Besonders belastet: die S 1

Damit wird die Kapazität aber nur bei einigen wenigen Fahrten, die stark besetzt sind, verbessert. Eine S-Bahn gilt für den Verband bei 125 Prozent der Sitzplatzkapazität als ausgelastet – also zu den Sitzenden noch 25 Prozent einen Stehplatz haben. Das sind pro Einheit bei 192 Sitzplätzen also 48 Stehplätze, was etwa vier stehenden Fahrgästen im Eingangsbereich entspricht. Werktags haben sechs von 788 Zugfahrten einen Stehplatzanteil von mehr als 50 Prozent, bei 28 Fahrten liegt er zwischen 25 und 50 Prozent – und das auf Abschnitten mit einer Fahrtzeit von rund 10 Minuten.

Die höchste Auslastung gibt es morgens von 7 bis 8 Uhr – und für diese Spitzenstunde, in der rund 70 000 der werktäglich mehr als 420 000 Fahrgäste transportiert werden, gibt es nur vage Aussichten auf Verbesserungen. In dieser Zeit reicht in allen S-Bahnen die Kapazität nicht mehr aus, wenn sie in der Nähe größere Städte sind. Die Auslastungen sind teilweise bei über 125 Prozent. Besonders eng ist es in der S 1 (Kirchheim/Teck – Herrenberg), vor allem zwischen Esslingen-Mettingen und Hauptbahnhof. Hinzu kommt, dass die Linien auf der unterirdische Stammstrecke höchst unterschiedlich ausgelastet sind: die S 1, S 2 und S 3, die über die Schwabstraße hinaus fahren, sind proppevoll, während S 4, S 5 und S 6, die in der Schwabstraße enden, schwächer besetzt sind. Das liegt daran, dass viele Fahrgäste schon am Hauptbahnhof auf die Linien S 1 bis S 3 wechseln.

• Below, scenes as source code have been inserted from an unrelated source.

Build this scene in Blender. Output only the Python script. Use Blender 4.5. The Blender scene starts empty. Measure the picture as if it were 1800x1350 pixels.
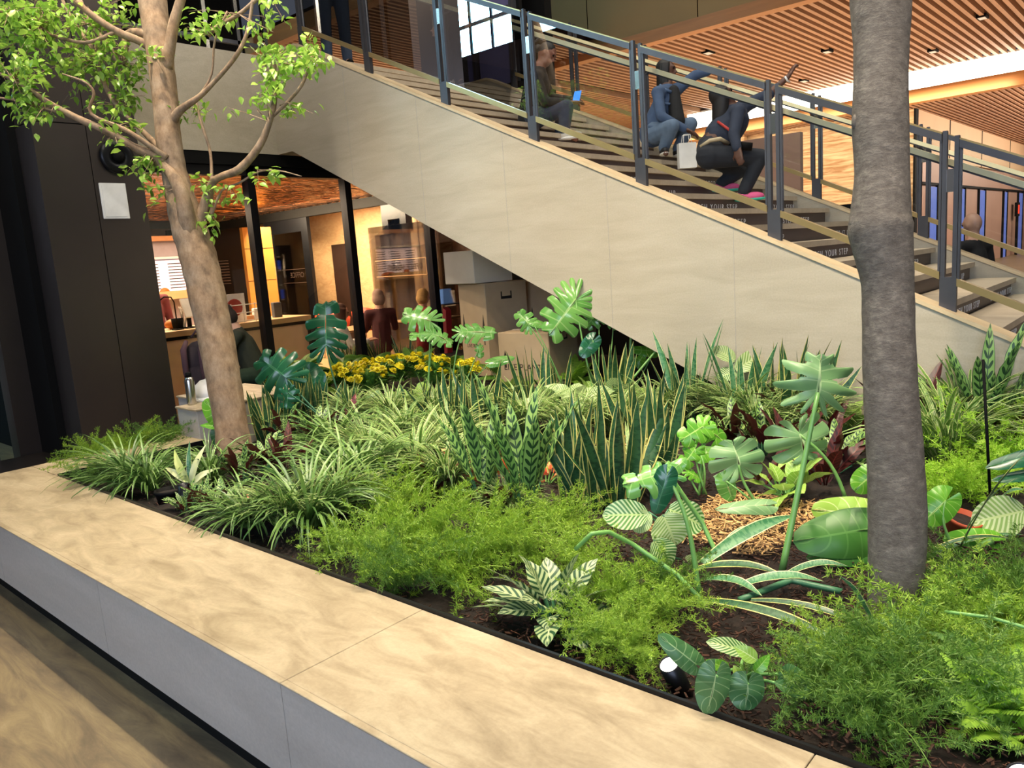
import bpy, math, random
from math import sin, cos, pi, radians, sqrt, atan2
from mathutils import Vector, Matrix, Euler
random.seed(7)
V = Vector
C = bpy.context.scene.collection

# ------------------------------------------------------------------ camera
YAW, PITCH, ROLL, FPX, CH = radians(41.9), radians(-9.35), radians(4.1), 1360.0, 1.62
fw = V((-sin(YAW)*cos(PITCH), cos(YAW)*cos(PITCH), sin(PITCH)))
rt0 = V((cos(YAW), sin(YAW), 0)); up0 = rt0.cross(fw)
RT = rt0*cos(ROLL) - up0*sin(ROLL); UPV = up0*cos(ROLL) + rt0*sin(ROLL)
CAM = V((0, 0, CH))
cd = bpy.data.cameras.new('camera'); cam = bpy.data.objects.new('camera', cd); C.objects.link(cam)
cam.matrix_world = Matrix(((RT.x, UPV.x, -fw.x, 0), (RT.y, UPV.y, -fw.y, 0), (RT.z, UPV.z, -fw.z, CH), (0, 0, 0, 1)))
cd.sensor_fit = 'HORIZONTAL'; cd.sensor_width = 36.0; cd.lens = FPX/1800*36; cd.clip_start = .05; cd.clip_end = 300
sc = bpy.context.scene; sc.camera = cam
sc.view_settings.view_transform = 'Standard'; sc.view_settings.look = 'None'
sc.view_settings.gamma = 1; sc.view_settings.use_curve_mapping = False
sc.view_settings.exposure = 0.12

def ray(x, y): return (RT*((x-900)/FPX) + UPV*(-(y-675)/FPX) + fw)
def U(x, y, ax, val):
    """a measured image point placed on the world plane axis=val"""
    d = ray(x, y); t = (val-CAM[ax])/d[ax]; return CAM + d*t
def UD(x, y, dep): return CAM + ray(x, y)*dep
def depth(p): return (V(p)-CAM).dot(fw)

# ------------------------------------------------------------------ world and main lights
w = bpy.data.worlds.new('world'); sc.world = w; w.use_nodes = True
w.node_tree.nodes['Background'].inputs[0].default_value = (.50, .56, .72, 1)
w.node_tree.nodes['Background'].inputs[1].default_value = .10

def spot(name, loc, target, power, col, size=60, blend=.5, rad=.06):
    l = bpy.data.lights.new(name, 'SPOT'); l.energy = power; l.color = col; l.spot_size = radians(size); l.spot_blend = blend
    l.shadow_soft_size = rad
    o = bpy.data.objects.new(name, l); C.objects.link(o); o.location = loc
    o.rotation_euler = (V(target)-V(loc)).to_track_quat('-Z', 'Y').to_euler(); return o
def area(name, loc, target, power, col, sx, sy):
    l = bpy.data.lights.new(name, 'AREA'); l.energy = power; l.color = col; l.shape = 'RECTANGLE'; l.size = sx; l.size_y = sy
    o = bpy.data.objects.new(name, l); C.objects.link(o); o.location = loc
    o.rotation_euler = (V(target)-V(loc)).to_track_quat('-Z', 'Y').to_euler(); return o
WARM = (1, .84, .62); WHT = (1, .90, .74); COOL = (.66, .76, 1)
# ceiling spots over the planting (the atrium's own track spots)
for i, (x, y, tx, ty, p) in enumerate([(-5.6, 2.9, -5.2, 2.2, 480), (-3.7, 2.6, -3.5, 2.1, 720), (-1.5, 2.6, -1.7, 2.0, 730), (.8, 2.4, .3, 2.0, 420),
                                      (-3.2, 1.6, -3.4, 4.4, 720), (-1.0, 1.4, -1.5, 4.2, 720), (.9, 1.2, 0.1, 4.0, 520), (-5.2, 1.5, -5.4, 4.2, 620)]):
    spot('atrium_spot', (x, y, 6.2), (tx, ty, .4), p, WARM, 58, .7, .05)
for i, (x, tx) in enumerate([(-4.6, -4.6), (-1.6, -1.8)]):  # extra spots added to brighten the handrails and stair
    spot('stair_fill_spot', (x, .2, 6.6), (tx, 5.3, 2.7), 300, (1, .90, .74), 50, .8, .08)
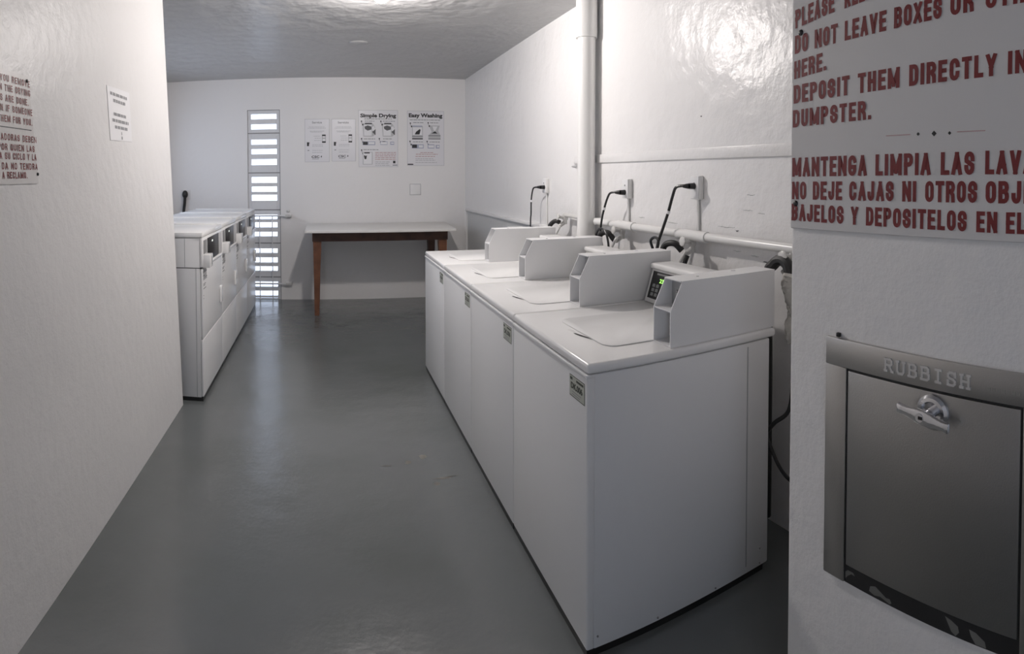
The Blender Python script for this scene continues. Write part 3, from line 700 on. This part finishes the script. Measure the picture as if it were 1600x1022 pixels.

Fährt eine Linie bis S-Vaihingen?

Was lässt sich tun? Wenn alle S-Bahnen in der Stunde von 7 bis 8 Uhr als Langzüge fahren würden, werde die Kapazität um bis zu 20 Prozent erhöht. Doch das erfordere genauso neue Fahrzeuge wie eine „weiterer möglicher Ansatz“, so der regionale Verkehrsdirektor Jürgen Wurmthaler: die Führung einer der drei Nordlinien (S 4, S 5 und S 6) über die Schwabstraße hinaus nach Stuttgart-Vaihingen, wo viele Fahrgäste (Universität, Gewerbegebiet) hin wollten. Neben neuen Zügen sei dafür auch den Einbau der modernen Signaltechnik ETCS notwendig. Beides ist noch nicht weit von der Realisierung entfernt.

Kritik des VCD

Der ökologische orientierte Verkehrsclub Deutschland (VCD) fordert, dass rasch eine zusätzliche S-Bahnlinie nach Stuttgart-Vaihingen geführt werde. „Die Planungen sollten zügig vorangetrieben werden und nicht erst auf die Zeit nach der Fertigstellung von S 21 ausgerichtet werden“, sagt Landesvorsitzender Matthias Lieb. Wenn es weniger Umsteiger im Hauptbahnhof gebe, sei dies ein wichtiger Beitrag für mehr Pünktlichkeit der S-Bahn.